One of the characteristics of the selection of content in CORE is its inter-disciplinary nature. At the UAB we will use it as the main material in Introduction to Economics of the new degree of History, Politics and Economics that will begin in 2021-22. It is accepted naturally and as a positive thing that the economy must dialogue humbly with other branches of knowledge, such as history, political science, psychology, natural sciences or computer science.
The organization of the contents in CORE contains significant differences with the traditional textbook of introductory economics. Specifically, issues of income and wealth inequalities are addressed from the beginning, and the traditional separation between microeconomics and macroeconomics is blurred. The market as a resource allocation mechanism is approached as an institution along with other possible ones that act on the really existing social interactions. The typical supply and demand graph does not appear until well into the e-book, once students have been introduced to Game Theory as a toolbox to analyze social interactions in general, which allow us to address real questions such as negotiations on climate change, the provision of public goods such as peace and security, or the existence (or not) of potential conflicts between efficiency and equity.
The market is a powerful institution based on individual interests that has advantages and disadvantages (these are especially visible when there are external effects such as climate change, or when free agreements leave uncovered contingencies and give rise to power relations).
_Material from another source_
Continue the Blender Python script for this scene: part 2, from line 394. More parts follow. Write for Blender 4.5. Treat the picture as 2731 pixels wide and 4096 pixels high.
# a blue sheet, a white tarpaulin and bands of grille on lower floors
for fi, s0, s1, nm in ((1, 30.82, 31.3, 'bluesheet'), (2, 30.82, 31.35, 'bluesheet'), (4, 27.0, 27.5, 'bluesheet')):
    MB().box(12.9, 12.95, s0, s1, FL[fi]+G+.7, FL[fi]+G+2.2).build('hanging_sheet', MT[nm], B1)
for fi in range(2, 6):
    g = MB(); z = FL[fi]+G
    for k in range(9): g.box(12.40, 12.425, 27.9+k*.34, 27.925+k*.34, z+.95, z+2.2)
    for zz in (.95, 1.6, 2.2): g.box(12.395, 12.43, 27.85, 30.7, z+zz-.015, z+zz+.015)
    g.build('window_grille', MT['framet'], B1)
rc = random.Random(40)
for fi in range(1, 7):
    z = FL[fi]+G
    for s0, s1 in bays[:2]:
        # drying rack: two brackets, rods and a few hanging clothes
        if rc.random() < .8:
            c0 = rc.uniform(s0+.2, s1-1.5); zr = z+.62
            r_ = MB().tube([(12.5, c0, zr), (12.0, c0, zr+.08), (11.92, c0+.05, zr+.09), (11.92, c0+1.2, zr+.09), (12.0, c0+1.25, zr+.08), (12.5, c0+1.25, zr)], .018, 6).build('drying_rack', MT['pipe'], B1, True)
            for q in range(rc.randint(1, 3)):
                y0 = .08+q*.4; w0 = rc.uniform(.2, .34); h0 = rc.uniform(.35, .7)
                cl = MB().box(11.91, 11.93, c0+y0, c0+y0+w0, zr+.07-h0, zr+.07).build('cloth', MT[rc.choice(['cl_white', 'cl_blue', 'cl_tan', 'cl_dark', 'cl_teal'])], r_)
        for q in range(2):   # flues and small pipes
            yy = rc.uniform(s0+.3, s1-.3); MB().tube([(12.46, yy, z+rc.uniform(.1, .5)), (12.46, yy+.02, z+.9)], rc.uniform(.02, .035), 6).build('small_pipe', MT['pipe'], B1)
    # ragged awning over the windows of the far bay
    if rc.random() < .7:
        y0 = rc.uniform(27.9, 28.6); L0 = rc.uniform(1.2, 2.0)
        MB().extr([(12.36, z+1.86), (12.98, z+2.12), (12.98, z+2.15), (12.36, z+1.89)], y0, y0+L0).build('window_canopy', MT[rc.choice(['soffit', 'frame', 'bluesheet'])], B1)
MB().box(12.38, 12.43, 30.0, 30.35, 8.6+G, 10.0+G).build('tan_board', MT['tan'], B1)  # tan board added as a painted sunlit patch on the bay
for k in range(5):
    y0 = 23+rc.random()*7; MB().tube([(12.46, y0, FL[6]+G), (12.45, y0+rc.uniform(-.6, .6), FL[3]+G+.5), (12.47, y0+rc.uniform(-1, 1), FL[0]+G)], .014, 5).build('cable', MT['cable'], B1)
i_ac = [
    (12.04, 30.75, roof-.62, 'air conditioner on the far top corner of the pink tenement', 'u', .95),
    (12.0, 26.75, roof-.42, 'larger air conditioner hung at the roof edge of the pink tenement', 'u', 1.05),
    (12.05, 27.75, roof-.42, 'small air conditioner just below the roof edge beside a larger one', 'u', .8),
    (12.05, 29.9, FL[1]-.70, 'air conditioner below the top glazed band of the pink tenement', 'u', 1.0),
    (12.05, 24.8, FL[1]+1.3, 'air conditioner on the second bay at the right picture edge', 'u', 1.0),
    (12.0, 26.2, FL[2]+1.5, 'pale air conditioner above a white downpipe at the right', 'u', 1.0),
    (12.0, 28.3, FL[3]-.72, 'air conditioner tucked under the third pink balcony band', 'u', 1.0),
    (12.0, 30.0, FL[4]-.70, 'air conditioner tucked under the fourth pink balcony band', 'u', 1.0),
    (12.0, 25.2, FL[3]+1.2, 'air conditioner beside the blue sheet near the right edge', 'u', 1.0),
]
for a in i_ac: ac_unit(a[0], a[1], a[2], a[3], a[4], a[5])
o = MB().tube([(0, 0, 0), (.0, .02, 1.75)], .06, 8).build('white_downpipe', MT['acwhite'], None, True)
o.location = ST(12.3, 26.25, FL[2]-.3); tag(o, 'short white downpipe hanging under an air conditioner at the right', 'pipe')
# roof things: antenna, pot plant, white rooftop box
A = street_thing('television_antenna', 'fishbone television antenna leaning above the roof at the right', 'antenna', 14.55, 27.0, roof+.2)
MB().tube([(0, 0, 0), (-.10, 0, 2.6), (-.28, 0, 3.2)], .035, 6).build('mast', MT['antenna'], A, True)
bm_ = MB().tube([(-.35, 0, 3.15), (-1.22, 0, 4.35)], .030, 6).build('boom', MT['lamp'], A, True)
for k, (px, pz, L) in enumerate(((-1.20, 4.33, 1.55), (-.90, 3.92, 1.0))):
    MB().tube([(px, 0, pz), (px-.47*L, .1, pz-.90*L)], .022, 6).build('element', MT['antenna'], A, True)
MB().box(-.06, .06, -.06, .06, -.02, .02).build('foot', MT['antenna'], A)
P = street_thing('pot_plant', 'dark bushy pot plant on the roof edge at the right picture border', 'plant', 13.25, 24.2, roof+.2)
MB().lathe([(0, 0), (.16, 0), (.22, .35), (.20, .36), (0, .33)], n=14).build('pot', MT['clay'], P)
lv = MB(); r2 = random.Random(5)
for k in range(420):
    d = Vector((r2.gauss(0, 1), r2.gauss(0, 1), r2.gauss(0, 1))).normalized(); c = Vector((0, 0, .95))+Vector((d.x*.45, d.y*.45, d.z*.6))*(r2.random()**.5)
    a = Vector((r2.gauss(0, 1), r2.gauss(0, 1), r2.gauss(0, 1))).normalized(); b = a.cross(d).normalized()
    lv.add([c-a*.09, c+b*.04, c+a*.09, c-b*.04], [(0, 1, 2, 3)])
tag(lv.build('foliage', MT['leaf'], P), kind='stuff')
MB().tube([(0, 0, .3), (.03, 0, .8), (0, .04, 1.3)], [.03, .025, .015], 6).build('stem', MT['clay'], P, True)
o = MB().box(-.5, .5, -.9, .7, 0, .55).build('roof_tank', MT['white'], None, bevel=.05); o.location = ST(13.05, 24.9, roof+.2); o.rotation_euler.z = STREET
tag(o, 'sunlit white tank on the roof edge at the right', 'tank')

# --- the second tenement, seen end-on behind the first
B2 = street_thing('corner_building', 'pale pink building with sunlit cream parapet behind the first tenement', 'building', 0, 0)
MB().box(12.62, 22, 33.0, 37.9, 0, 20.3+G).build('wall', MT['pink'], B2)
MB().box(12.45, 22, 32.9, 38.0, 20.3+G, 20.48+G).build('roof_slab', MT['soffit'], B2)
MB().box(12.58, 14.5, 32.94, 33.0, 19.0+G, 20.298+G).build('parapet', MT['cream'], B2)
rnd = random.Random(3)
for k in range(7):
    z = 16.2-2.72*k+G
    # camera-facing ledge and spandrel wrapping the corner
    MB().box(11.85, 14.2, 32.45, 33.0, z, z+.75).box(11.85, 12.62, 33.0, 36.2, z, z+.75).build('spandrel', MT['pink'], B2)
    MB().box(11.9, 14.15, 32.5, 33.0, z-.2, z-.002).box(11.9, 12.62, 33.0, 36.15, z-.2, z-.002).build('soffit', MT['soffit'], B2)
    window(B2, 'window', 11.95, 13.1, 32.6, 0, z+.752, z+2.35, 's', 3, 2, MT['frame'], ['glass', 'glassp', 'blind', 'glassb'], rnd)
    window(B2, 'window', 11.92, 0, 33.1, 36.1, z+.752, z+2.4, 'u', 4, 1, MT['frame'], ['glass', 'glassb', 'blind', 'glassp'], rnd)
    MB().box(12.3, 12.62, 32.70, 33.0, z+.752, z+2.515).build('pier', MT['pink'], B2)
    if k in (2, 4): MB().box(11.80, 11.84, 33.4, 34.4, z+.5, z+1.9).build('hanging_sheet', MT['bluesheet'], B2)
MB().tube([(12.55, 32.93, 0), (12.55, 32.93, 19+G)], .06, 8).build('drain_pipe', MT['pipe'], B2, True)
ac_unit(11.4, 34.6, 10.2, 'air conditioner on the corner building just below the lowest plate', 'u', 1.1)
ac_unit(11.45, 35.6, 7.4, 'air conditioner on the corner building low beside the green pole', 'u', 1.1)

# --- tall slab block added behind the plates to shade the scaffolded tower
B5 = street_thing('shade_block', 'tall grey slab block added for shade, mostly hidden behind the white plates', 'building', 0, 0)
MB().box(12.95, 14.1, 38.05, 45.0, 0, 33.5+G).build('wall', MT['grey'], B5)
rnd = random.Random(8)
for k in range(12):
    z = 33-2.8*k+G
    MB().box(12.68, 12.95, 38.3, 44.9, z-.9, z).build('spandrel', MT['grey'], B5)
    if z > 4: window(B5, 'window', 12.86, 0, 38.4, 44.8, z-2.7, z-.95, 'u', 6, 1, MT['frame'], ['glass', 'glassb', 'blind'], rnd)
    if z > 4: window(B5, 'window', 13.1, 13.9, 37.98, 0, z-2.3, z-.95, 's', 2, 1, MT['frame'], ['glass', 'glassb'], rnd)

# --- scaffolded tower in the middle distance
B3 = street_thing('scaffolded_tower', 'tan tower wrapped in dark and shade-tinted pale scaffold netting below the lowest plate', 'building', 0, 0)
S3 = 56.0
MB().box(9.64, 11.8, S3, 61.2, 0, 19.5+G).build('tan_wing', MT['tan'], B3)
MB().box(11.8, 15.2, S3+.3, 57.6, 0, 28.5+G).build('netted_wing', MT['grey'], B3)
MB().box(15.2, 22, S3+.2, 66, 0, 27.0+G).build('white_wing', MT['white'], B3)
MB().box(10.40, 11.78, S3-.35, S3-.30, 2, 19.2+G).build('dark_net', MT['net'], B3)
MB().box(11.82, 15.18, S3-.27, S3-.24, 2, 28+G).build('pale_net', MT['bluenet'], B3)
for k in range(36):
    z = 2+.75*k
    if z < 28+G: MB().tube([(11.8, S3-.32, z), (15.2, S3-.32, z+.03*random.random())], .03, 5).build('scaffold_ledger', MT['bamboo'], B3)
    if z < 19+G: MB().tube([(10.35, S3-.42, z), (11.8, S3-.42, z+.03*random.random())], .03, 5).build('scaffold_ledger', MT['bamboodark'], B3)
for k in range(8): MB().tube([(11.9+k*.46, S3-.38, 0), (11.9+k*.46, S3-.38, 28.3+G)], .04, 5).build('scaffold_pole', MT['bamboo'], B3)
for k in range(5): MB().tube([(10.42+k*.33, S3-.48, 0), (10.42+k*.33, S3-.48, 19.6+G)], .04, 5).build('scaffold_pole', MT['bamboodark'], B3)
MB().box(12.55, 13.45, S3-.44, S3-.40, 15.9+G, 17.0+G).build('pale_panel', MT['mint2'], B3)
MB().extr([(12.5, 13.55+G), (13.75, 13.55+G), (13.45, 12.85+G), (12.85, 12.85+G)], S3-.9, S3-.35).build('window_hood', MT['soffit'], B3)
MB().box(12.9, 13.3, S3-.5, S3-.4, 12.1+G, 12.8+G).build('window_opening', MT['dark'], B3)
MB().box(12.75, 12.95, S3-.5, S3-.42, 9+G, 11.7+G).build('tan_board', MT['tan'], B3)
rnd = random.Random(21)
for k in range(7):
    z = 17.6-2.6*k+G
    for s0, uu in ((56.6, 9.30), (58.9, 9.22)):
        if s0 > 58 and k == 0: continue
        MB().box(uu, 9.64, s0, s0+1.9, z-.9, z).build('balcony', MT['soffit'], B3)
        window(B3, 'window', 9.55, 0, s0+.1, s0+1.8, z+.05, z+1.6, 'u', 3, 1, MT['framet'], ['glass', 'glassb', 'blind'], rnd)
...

Another important institution is the State, with its coercive power ideally legitimized by democracy, and it also has advantages and disadvantages. There is a third block of resource allocation mechanisms, traditionally left aside by traditional economics, which are communities, that is, organized human groups without the need for external coercive power, which are based on social norms as the foundation of cooperation. This set of mechanisms also has advantages and disadvantages: it allows the development of collective projects without the need for a coercive apparatus, but part of the cooperation can be translated into intra-group cooperation to go aggressively against another group. The CORE project itself, constituted as a non-profit organization financed mainly by foundations, is an example of the work carried out by a community of altruistic professionals interested in renewing the teaching of economics. The great challenges of the present and the future of human societies will require combining the best of markets, state and communities, trying to mitigate their disadvantages.
This is not the only attempt to renew the teaching methods of economics. The freely available video courses of Raj Chetty based on his classes at Harvard, where he progressively introduces the most modern methods of economics and econometrics with real empirical work, or the mobile phone experiment platform that Humberto Llavador and a group of collaborators have launched, are complementary efforts.
All of this is extremely useful for students and teachers. And it is also useful for journalists and policy makers, and for anyone who wants to better understand the economic reality (the economy) and the branch of knowledge that tries to approach it (economics). Not to disseminate slogans, but to better understand the complex social reality in which their activity and life take place.